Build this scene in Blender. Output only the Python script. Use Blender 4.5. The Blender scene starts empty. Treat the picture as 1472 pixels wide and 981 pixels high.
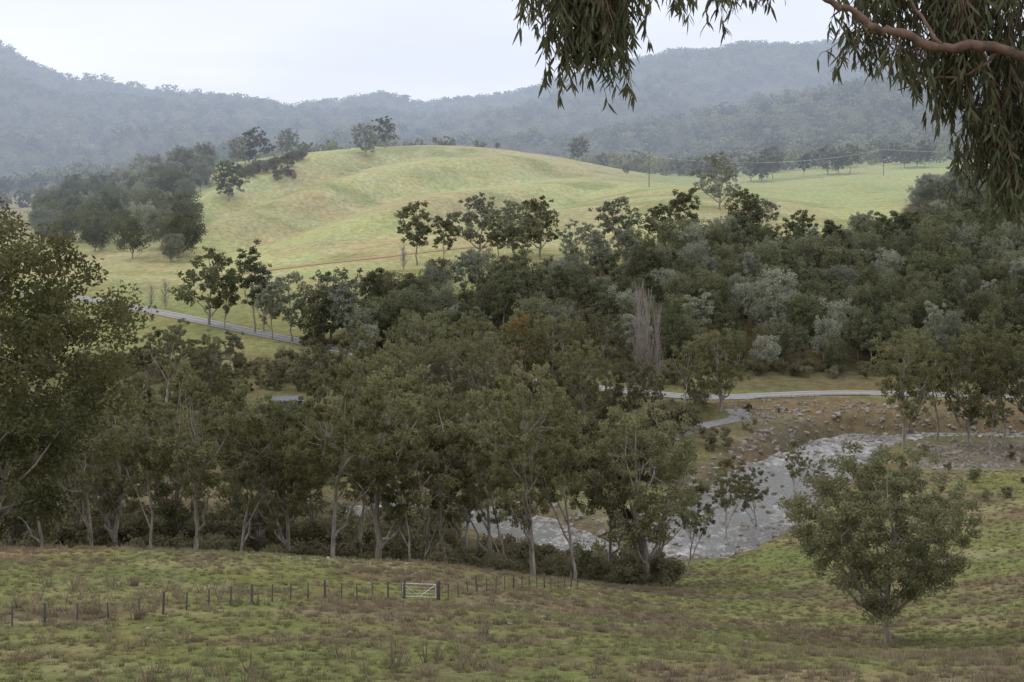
import bpy, math, numpy as np
from mathutils import Vector
rng = np.random.default_rng(7)
scene = bpy.context.scene
F = 2330.0     # u values below are image pixel columns, each 1/2330 of tangent, measured from the image centre column at 736
def BX(u, Y): return (np.asarray(u, float)-736.0)/F*np.asarray(Y, float)

# ---------------------------------------------------------------- noise
def _hash(ix, iy, s):
    h = (ix.astype(np.int64)*374761393 + iy.astype(np.int64)*668265263 + s*1442695041) & 0xffffffff
    h = ((h ^ (h >> 13))*1274126177) & 0xffffffff
    return ((h ^ (h >> 16)) & 0xffff)/65535.0
def vnoise(x, y, s=0):
    x = np.asarray(x, float); y = np.asarray(y, float)
    ix = np.floor(x); iy = np.floor(y); fx = x-ix; fy = y-iy
    fx = fx*fx*(3-2*fx); fy = fy*fy*(3-2*fy)
    a = _hash(ix, iy, s); b = _hash(ix+1, iy, s); c = _hash(ix, iy+1, s); d = _hash(ix+1, iy+1, s)
    return (a*(1-fx)+b*fx)*(1-fy)+(c*(1-fx)+d*fx)*fy
def fbm(x, y, s=0, o=4):
    r = 0; a = .5; t = 0
    for i in range(o):
        r = r+a*vnoise(x*2**i, y*2**i, s+i*17); t += a; a *= .5
    return r/t
def sstep(a, b, x):
    t = np.clip((np.asarray(x, float)-a)/(b-a), 0, 1); return t*t*(3-2*t)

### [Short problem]
Transcribe the material exactly, keeping every word and none of the pictures.

### [Exercise solution]
Build this scene in Blender. Output only the Python script. Use Blender 4.5. The Blender scene starts empty. Treat the picture as 1472 pixels wide and 981 pixels high.
import bpy, math, numpy as np
from mathutils import Vector
rng = np.random.default_rng(7)
scene = bpy.context.scene
F = 2330.0     # u values below are image pixel columns, each 1/2330 of tangent, measured from the image centre column at 736
def BX(u, Y): return (np.asarray(u, float)-736.0)/F*np.asarray(Y, float)

# ---------------------------------------------------------------- noise
def _hash(ix, iy, s):
    h = (ix.astype(np.int64)*374761393 + iy.astype(np.int64)*668265263 + s*1442695041) & 0xffffffff
    h = ((h ^ (h >> 13))*1274126177) & 0xffffffff
    return ((h ^ (h >> 16)) & 0xffff)/65535.0
def vnoise(x, y, s=0):
    x = np.asarray(x, float); y = np.asarray(y, float)
    ix = np.floor(x); iy = np.floor(y); fx = x-ix; fy = y-iy
    fx = fx*fx*(3-2*fx); fy = fy*fy*(3-2*fy)
    a = _hash(ix, iy, s); b = _hash(ix+1, iy, s); c = _hash(ix, iy+1, s); d = _hash(ix+1, iy+1, s)
    return (a*(1-fx)+b*fx)*(1-fy)+(c*(1-fx)+d*fx)*fy
def fbm(x, y, s=0, o=4):
    r = 0; a = .5; t = 0
    for i in range(o):
        r = r+a*vnoise(x*2**i, y*2**i, s+i*17); t += a; a *= .5
    return r/t
def sstep(a, b, x):
    t = np.clip((np.asarray(x, float)-a)/(b-a), 0, 1); return t*t*(3-2*t)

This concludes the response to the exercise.